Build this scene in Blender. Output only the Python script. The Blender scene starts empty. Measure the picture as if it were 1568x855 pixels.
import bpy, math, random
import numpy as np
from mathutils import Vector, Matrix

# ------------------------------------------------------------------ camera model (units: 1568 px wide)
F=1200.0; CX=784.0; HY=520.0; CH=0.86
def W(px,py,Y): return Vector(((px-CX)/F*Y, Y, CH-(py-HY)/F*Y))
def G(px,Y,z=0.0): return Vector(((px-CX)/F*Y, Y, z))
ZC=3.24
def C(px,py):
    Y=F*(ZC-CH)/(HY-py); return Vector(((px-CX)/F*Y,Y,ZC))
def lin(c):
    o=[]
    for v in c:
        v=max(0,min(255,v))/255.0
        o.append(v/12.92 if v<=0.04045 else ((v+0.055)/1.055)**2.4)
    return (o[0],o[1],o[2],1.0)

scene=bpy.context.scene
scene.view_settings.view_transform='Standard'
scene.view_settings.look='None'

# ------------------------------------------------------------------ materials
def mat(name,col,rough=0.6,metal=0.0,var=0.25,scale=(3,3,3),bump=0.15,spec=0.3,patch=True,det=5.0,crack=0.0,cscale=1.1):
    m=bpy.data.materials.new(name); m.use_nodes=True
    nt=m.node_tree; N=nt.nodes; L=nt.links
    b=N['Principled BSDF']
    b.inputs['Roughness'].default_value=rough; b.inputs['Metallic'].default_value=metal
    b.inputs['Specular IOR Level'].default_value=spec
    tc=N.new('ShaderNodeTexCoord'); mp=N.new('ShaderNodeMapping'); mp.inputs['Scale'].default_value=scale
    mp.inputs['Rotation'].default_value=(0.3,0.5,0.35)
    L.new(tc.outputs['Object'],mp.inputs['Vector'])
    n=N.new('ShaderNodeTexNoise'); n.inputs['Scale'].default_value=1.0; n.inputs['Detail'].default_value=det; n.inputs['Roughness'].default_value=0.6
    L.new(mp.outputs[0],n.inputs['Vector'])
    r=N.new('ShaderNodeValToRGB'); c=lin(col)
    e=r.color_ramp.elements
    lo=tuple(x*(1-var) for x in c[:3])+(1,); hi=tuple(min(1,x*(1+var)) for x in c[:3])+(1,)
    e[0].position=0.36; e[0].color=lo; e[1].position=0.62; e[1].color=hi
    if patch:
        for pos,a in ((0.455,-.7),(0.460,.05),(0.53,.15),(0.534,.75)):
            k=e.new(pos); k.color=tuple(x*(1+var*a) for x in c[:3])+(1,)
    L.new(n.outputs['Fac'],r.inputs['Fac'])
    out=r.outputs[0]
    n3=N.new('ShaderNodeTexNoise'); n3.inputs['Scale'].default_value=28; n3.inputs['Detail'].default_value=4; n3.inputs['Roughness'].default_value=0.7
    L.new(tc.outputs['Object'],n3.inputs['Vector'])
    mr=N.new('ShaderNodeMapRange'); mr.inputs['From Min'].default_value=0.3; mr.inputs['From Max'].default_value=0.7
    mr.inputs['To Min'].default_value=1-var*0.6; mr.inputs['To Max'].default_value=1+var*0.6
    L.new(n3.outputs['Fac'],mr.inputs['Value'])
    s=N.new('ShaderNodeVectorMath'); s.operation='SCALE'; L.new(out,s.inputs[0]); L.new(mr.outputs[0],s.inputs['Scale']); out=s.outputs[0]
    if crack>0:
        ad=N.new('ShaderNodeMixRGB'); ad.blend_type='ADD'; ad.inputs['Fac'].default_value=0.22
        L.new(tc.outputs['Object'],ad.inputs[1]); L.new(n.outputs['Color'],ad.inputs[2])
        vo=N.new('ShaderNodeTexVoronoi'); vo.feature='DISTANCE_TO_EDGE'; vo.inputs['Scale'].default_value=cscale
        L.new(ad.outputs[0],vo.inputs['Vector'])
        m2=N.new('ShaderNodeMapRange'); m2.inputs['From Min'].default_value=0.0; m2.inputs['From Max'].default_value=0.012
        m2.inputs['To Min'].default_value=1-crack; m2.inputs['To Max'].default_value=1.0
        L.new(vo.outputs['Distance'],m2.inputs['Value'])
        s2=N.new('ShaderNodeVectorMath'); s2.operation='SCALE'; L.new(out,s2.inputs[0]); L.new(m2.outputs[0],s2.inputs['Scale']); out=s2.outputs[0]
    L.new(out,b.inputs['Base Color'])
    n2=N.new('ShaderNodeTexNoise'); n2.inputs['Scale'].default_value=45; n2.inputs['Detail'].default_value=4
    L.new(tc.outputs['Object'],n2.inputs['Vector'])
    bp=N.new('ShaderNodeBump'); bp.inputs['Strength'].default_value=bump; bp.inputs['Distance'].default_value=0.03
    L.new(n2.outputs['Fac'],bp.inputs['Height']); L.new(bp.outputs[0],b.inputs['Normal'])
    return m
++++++
- TASK DIRECTIONS -
Print the listing above from its first line through the line with "scene.view_settings.look='None'", and stop there.

- RESULT BELOW -
Build this scene in Blender. Output only the Python script. The Blender scene starts empty. Measure the picture as if it were 1568x855 pixels.
import bpy, math, random
import numpy as np
from mathutils import Vector, Matrix

# ------------------------------------------------------------------ camera model (units: 1568 px wide)
F=1200.0; CX=784.0; HY=520.0; CH=0.86
def W(px,py,Y): return Vector(((px-CX)/F*Y, Y, CH-(py-HY)/F*Y))
def G(px,Y,z=0.0): return Vector(((px-CX)/F*Y, Y, z))
ZC=3.24
def C(px,py):
    Y=F*(ZC-CH)/(HY-py); return Vector(((px-CX)/F*Y,Y,ZC))
def lin(c):
    o=[]
    for v in c:
        v=max(0,min(255,v))/255.0
        o.append(v/12.92 if v<=0.04045 else ((v+0.055)/1.055)**2.4)
    return (o[0],o[1],o[2],1.0)

scene=bpy.context.scene
scene.view_settings.view_transform='Standard'
scene.view_settings.look='None'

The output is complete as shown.